GN used to but they stopped in recent reviews.

HUB do Factorio but not sure if they include it in the final average performance comparison.
 
You cannot use Hogwarts (and CP2077) as a benchmark for bottleneck: they are just poorly optimized games.
CP is anything but a poorly optimized game. It's so far from the truth whoever says something like that has no idea what he is talking about.
 
CP is anything but a poorly optimized game. It's so far from the truth whoever says something like that has no idea what he is talking about.

Indeed. It scales really well across different hardware, and it has great multi-threading support. You can get over 200 FPS in 1080p on a 4090, and DDR5 has a significant impact as well. The game is very demanding, but it looks amazing.

Good optimization does not mean low system requirements. It means being able to utilize the hardware properly and scale accordingly.

Hogwarts Legacy definitely has optimization problems, especially on the CPU side (it doesn't even fully utilize 4 cores). VRAM usage is also too high. The graphics don't justify the requirements.
Forspoken is even worse. That's a completely messed up game, on both platforms.
 
A generational uplift from RTX 3090 to 4090 only gives you 63% in 4K, 40% in 1080p, and from 2080Ti yo 3090 only gave you 49% uplift in 4K, 39% uplift in 1080p.

So by that math, one generational uplift is roughly from 1080p to 1440p.

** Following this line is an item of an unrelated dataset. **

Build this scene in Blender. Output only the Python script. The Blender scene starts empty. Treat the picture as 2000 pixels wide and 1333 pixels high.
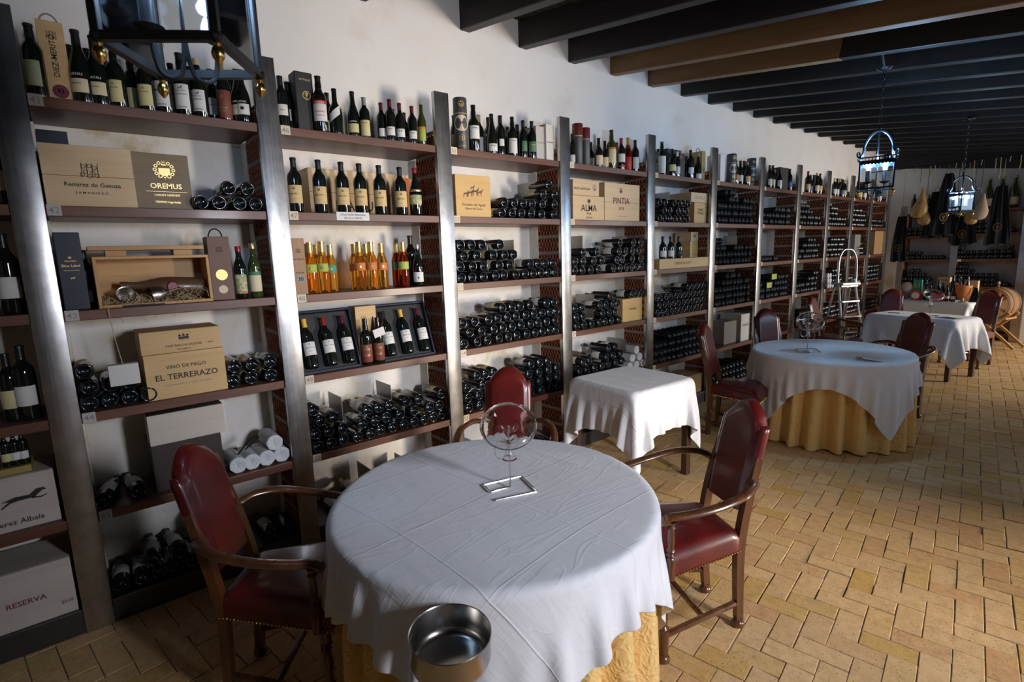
import bpy, bmesh, math, random
import numpy as np
from mathutils import Vector, Matrix
random.seed(7); rng = np.random.default_rng(7)
PI = math.pi
SC = bpy.context.scene
COL = SC.collection

# ------------------------------------------------------------------ camera, world, big lights, exposure
FPX, YAW, PITCH, ROLL = 1020.68, -0.8787, -0.1631, -0.0315          # focal length in pixels of the 2000 px frame
CAM = np.array([3.0063, 0.1596, 1.6990])
FW = np.array([math.sin(YAW)*math.cos(PITCH), math.cos(YAW)*math.cos(PITCH), math.sin(PITCH)])
_r = np.cross(FW, [0, 0, 1]); _r /= np.linalg.norm(_r); _u = np.cross(_r, FW)
RT = math.cos(ROLL)*_r+math.sin(ROLL)*_u; UP = -math.sin(ROLL)*_r+math.cos(ROLL)*_u
cd = bpy.data.cameras.new('camera'); cam = bpy.data.objects.new('camera', cd); COL.objects.link(cam)
cd.lens = FPX/2000*36; cd.sensor_width = 36; cd.clip_start = 0.05; cd.clip_end = 60
cam.matrix_world = Matrix(((RT[0], UP[0], -FW[0], CAM[0]), (RT[1], UP[1], -FW[1], CAM[1]), (RT[2], UP[2], -FW[2], CAM[2]), (0, 0, 0, 1)))
cd.dof.use_dof = True; cd.dof.focus_distance = 3.3; cd.dof.aperture_fstop = 5.0
SC.camera = cam
SC.view_settings.view_transform = 'Standard'; SC.view_settings.look = 'None'
SC.view_settings.gamma = 1.0; SC.view_settings.use_curve_mapping = False
SC.view_settings.exposure = 0.0
w = bpy.data.worlds.new('world'); SC.world = w; w.use_nodes = True
w.node_tree.nodes['Background'].inputs[0].default_value = (0.55, 0.7, 1.0, 1); w.node_tree.nodes['Background'].inputs[1].default_value = 0.06


def area(name, loc, target, sx, sy, power, color, spread=PI):
    l = bpy.data.lights.new(name, 'AREA'); l.shape = 'RECTANGLE'; l.size = sx; l.size_y = sy; l.energy = power; l.color = color; l.spread = spread
    o = bpy.data.objects.new(name, l); COL.objects.link(o); o.location = loc
    o.rotation_euler = (Vector(target)-Vector(loc)).to_track_quat('-Z', 'Y').to_euler(); return o


# daylight outside the openings of the right-hand wall
area('daylight_near', (7.2, 5.5, 1.05), (1.5, 2.4, 0.7), 0.9, 1.5, 320, (1.0, 0.87, 0.74), 2.6)
area('daylight_nearest', (5.6, 1.9, 2.1), (1.9, 2.0, 0.6), 0.5, 0.9, 68, (0.88, 0.90, 1.0), 2.0)
area('doorway_sky', (4.98, 4.38, 1.5), (0.5, 3.2, 1.4), 0.9, 1.8, 3, (0.80, 0.88, 1.0), 2.9)
area('daylight_far', (6.6, 11.2, 1.6), (1.0, 9.6, 0.4), 1.8, 2.0, 190, (1.0, 0.88, 0.74), 2.2)
area('skylight_high', (4.98, 7.3, 2.36), (0.8, 6.8, 0.8), 8.4, 0.4, 48, (0.55, 0.74, 1.0), 2.4)


def px2y(px, X, Z):
    v = RT-(px-1000)/FPX*FW
    return CAM[1]-((X-CAM[0])*v[0]+(Z-CAM[2])*v[2])/v[1]


def px2x(px, Y, Z):
    v = RT-(px-1000)/FPX*FW
    return CAM[0]-((Y-CAM[1])*v[1]+(Z-CAM[2])*v[2])/v[0]


# ------------------------------------------------------------------ materials
MATS = {}


def mat(name, col=(.5, .5, .5), rough=.5, metal=0.0, spec=.5, coat=0.0, trans=0.0, ior=1.5, emit=None, estr=0.0, alpha=1.0, sheen=0.0):
    m = bpy.data.materials.new(name); m.use_nodes = True
    b = m.node_tree.nodes['Principled BSDF']; i = b.inputs
    i['Base Color'].default_value = (*col, 1); i['Roughness'].default_value = rough; i['Metallic'].default_value = metal
    i['Specular IOR Level'].default_value = spec; i['Coat Weight'].default_value = coat; i['Coat Roughness'].default_value = .1
    i['Transmission Weight'].default_value = trans; i['IOR'].default_value = ior; i['Alpha'].default_value = alpha
    if sheen: i['Sheen Weight'].default_value = sheen
    if emit: i['Emission Color'].default_value = (*emit, 1); i['Emission Strength'].default_value = estr
    MATS[name] = m
    return m


def nodes(m): return m.node_tree.nodes, m.node_tree.links, m.node_tree.nodes['Principled BSDF']


def coords(m, scale=(1, 1, 1), kind='Object'):
    N, L, b = nodes(m); t = N.new('ShaderNodeTexCoord'); mp = N.new('ShaderNodeMapping'); mp.inputs['Scale'].default_value = scale
    L.new(t.outputs[kind], mp.inputs['Vector']); return mp.outputs['Vector']


def noise(m, vec, scale, detail=4, rough=.55):
    N, L, b = nodes(m); n = N.new('ShaderNodeTexNoise'); n.inputs['Scale'].default_value = scale; n.inputs['Detail'].default_value = detail
    n.inputs['Roughness'].default_value = rough; L.new(vec, n.inputs['Vector']); return n.outputs['Fac']


def ramp(m, fac, stops):
    N, L, b = nodes(m); r = N.new('ShaderNodeValToRGB'); L.new(fac, r.inputs['Fac'])
    e = r.color_ramp.elements
    while len(e) < len(stops): e.new(.5)
    for k, (p, c) in enumerate(stops): e[k].position = p; e[k].color = (*c, 1)
    return r.outputs['Color']


def bump(m, fac, strength, dist=.01):
    N, L, b = nodes(m); n = N.new('ShaderNodeBump'); n.inputs['Strength'].default_value = strength; n.inputs['Distance'].default_value = dist
    L.new(fac, n.inputs['Height'])
    if b.inputs['Normal'].is_linked: L.new(b.inputs['Normal'].links[0].from_socket, n.inputs['Normal'])
    L.new(n.outputs['Normal'], b.inputs['Normal'])


def setcol(m, out): m.node_tree.links.new(out, m.node_tree.nodes['Principled BSDF'].inputs['Base Color'])


def setrough(m, fac, lo, hi):
    N, L, b = nodes(m); r = N.new('ShaderNodeMapRange'); r.inputs['To Min'].default_value = lo; r.inputs['To Max'].default_value = hi
    L.new(fac, r.inputs['Value']); L.new(r.outputs['Result'], b.inputs['Roughness'])


def wood(name, c1, c2, rough=.45, axis=1, coat=0.0, scale=9, bstr=.12):
    m = mat(name, c1, rough, coat=coat); s = [scale*2.2]*3; s[axis] = scale*.16
    v = coords(m, s); f = noise(m, v, 1.0, 6, .65); setcol(m, ramp(m, f, [(.28, c1), (.5, tuple((a+b)/2 for a, b in zip(c1, c2))), (.72, c2)]))
    v2 = coords(m, tuple(x*5 for x in s)); f2 = noise(m, v2, 1.0, 3); bump(m, f2, bstr, .003); setrough(m, f, rough-.08, rough+.12)
    return m


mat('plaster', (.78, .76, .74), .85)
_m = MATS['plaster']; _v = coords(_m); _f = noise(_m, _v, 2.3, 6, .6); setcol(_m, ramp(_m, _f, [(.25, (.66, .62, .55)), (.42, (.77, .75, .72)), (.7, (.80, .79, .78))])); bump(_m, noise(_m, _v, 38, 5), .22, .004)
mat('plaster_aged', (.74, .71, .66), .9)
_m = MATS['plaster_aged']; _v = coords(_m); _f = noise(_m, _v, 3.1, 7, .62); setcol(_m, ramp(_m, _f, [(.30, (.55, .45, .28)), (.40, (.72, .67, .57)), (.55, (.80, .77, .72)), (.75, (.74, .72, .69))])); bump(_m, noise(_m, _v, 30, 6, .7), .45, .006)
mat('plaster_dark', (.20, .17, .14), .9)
# floor bricks: each brick its own fired colour
mat('floor_brick', (.6, .42, .22), .62)
_m = MATS['floor_brick']; N_, L_, b_ = nodes(_m); _a = N_.new('ShaderNodeAttribute'); _a.attribute_name = 'fired'
_c = ramp(_m, _a.outputs['Fac'], [(0, (.62, .35, .15)), (.25, (.66, .42, .19)), (.72, (.72, .47, .22)), (.86, (.62, .39, .13)), (.93, (.60, .36, .10)), (1, (.68, .47, .25))])
_v = coords(_m); _n = noise(_m, _v, 22, 6, .7); _mx = N_.new('ShaderNodeMix'); _mx.data_type = 'RGBA'; _mx.blend_type = 'MULTIPLY'
_mx.inputs['Factor'].default_value = .75; L_.new(_c, _mx.inputs['A']); L_.new(ramp(_m, _n, [(.25, (.50, .42, .36)), (.40, (.80, .77, .73)), (.62, (1, 1, 1))]), _mx.inputs['B'])
_sp = ramp(_m, noise(_m, _v, 120, 2, .5), [(.30, (.22, .15, .11)), (.37, (1, 1, 1))]); _mx2 = N_.new('ShaderNodeMix'); _mx2.data_type = 'RGBA'; _mx2.blend_type = 'MULTIPLY'; _mx2.inputs['Factor'].default_value = .8
L_.new(_mx.outputs['Result'], _mx2.inputs['A']); L_.new(_sp, _mx2.inputs['B']); setcol(_m, _mx2.outputs['Result'])
bump(_m, noise(_m, _v, 30, 6, .7), .35, .006); setrough(_m, _n, .42, .75)
mat('floor_mortar', (.20, .155, .11), .9); bump(MATS['floor_mortar'], noise(MATS['floor_mortar'], coords(MATS['floor_mortar']), 90, 4), .5, .004)
wood('shelf_wood', (.085, .030, .016), (.165, .062, .030), .42, 1, .08, 7)
wood('pine', (.52, .33, .14), (.68, .47, .23), .6, 1, 0, 6)
wood('pine_pale', (.60, .42, .23), (.74, .56, .34), .6, 1, 0, 6)
wood('pine_yellow', (.55, .33, .10), (.72, .48, .19), .55, 1, 0, 5)
wood('walnut_crate', (.15, .10, .045), (.23, .155, .07), .5, 1, 0, 7)
wood('oak_box', (.42, .22, .07), (.60, .35, .13), .5, 1, 0, 7)
wood('brown_box_wood', (.12, .060, .040), (.18, .095, .062), .55, 2, 0, 7)
wood('cedar', (.30, .16, .08), (.42, .24, .12), .55, 2, 0, 7)
wood('bleached_wood', (.46, .41, .36), (.58, .53, .47), .6, 1, 0, 8)
wood('beam_dark', (.006, .005, .005), (.015, .011, .010), .5, 0, .0, 5, .4)
wood('beam_brown', (.16, .085, .035), (.30, .17, .07), .6, 0, 0, 5, .4)
wood('deck_dark', (.012, .010, .009), (.028, .02, .016), .7, 1, 0, 5, .4)
wood('chair_wood', (.050, .016, .006), (.125, .044, .014), .25, 2, .5, 7, .04)
wood('table_wood', (.035, .014, .008), (.075, .032, .016), .3, 2, .3, 7, .05)
wood('barrel_wood', (.20, .09, .03), (.32, .16, .05), .35, 2, .4, 7)
wood('barrel_head', (.50, .26, .05), (.62, .36, .09), .4, 2, .3, 7)
wood('terracotta', (.27, .080, .032), (.40, .14, .062), .85, 1, 0, 9, .2)
mat('steel_post', (.50, .50, .51), .32, 1.0)
_m = MATS['steel_post']; _v = coords(_m, (60, 60, 1.2)); _f = noise(_m, _v, 2.2, 4); setrough(_m, _f, .24, .40); _v2 = coords(_m); _f2 = noise(_m, _v2, 9, 6, .7); setcol(_m, ramp(_m, _f2, [(.3, (.36, .36, .37)), (.6, (.54, .54, .54))]))
mat('steel_plate', (.34, .33, .32), .42, 1.0); mat('steel_dark', (.12, .12, .13), .4, 1.0)
mat('steel_bright', (.50, .48, .45), .24, 1.0); mat('chrome', (.75, .74, .73), .12, 1.0); mat('aluminium', (.42, .43, .45), .4, 1.0)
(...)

Many like myself run a 3440x1440 ultrawide. From https://www.gpucheck.com/gpu/nvidia-geforce-rtx-4090/, we know ultrawide framerate is closer to 1440p rather than 4k. Some others I know just pair a high-end card with 1440p, due to crappy Windows DPI scaling, etc. For all those cases, the 1080p numbers here would be a good indicator when the GPU is upgraded to RTX 5090, which makes perfect sense: GPU every 2 years, CPU every 4 years.

So you really have to skip a generation of GPU and use the same CPU after 4 years

And what's wrong with that? GPU every 4 years, CPU every 8 years. Also works for many. So 1080p could indicate 4k performance on RTX 6090.

See? Just because you don't need the numbers, doesn't mean others don't. Many really don't upgrade CPUs that often.